At Hunters Point Navy Yard a new bridge was installed, 20mm guns were modified and changes were made to the radars. After these works the Iowa returned to the Pacific in April 1945. Since then, she supported operations in Okinawa and Kyushu, bombed Hitachi and Muroran in mid-July and entered Tokyo Bay on August 29. After the end of WWII, the ship was carrying out training and routine exercises until its deactivation in September 1948. However, it was not until March 24, 1949 when the USS Iowa was decommissioned and placed in reserve. During WWII and subsequent years until its decommissioning, this battleship fired 2,316 406mm shells.
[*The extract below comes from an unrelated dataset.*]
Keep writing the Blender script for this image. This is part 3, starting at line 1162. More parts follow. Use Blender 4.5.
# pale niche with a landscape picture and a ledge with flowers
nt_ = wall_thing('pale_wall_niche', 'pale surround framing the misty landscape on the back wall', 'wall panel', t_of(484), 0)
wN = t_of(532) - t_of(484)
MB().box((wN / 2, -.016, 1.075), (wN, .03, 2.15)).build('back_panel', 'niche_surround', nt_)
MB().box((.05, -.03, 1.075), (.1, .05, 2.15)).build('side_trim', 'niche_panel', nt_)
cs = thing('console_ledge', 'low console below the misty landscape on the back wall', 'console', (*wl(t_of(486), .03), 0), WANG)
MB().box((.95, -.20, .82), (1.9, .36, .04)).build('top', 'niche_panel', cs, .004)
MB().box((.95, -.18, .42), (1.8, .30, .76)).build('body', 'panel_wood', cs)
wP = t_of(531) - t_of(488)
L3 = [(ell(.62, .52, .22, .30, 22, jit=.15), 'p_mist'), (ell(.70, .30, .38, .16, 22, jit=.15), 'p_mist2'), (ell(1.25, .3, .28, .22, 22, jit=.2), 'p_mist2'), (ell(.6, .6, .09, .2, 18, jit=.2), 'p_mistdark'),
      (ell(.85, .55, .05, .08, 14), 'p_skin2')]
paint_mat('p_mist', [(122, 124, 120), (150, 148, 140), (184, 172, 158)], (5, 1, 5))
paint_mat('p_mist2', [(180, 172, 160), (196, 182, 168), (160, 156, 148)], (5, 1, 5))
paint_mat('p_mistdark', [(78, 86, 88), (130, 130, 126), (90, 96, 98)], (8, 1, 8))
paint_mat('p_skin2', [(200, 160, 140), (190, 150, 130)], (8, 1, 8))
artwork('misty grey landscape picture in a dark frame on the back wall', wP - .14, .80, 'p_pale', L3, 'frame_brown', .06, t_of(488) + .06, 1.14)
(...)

(USS Iowa image). On August 25, 1951, the Iowa was recommissioned for the purpose of sending her to fight in the Korean War. She received some minor refurbishment work and all 20mm guns were removed. On April 1, 1952, she became the flagship of the Seventh Fleet and participated in raids in the Wonsan area until October 1952. During the Korean campaign, the ship fired 4,550 406mm shells. After the war, the ship participated in many training exercises, some with NATO forces, until February 24, 1958 when she was again decommissioned and sent to reserve.
(USS Iowa image). On this occasion her “rest” lasted 26 years, during which the ship gradually degraded. In September 1982 it was decided to reactivate it and the modernization and reconditioning work began. The ship was first brought to Avondale Shipyards, New Orleans, and later modernized at Litton/Ingalls Yard in Mississippi. Finally, the ship returns to service and is commissioned on April 28, 1984.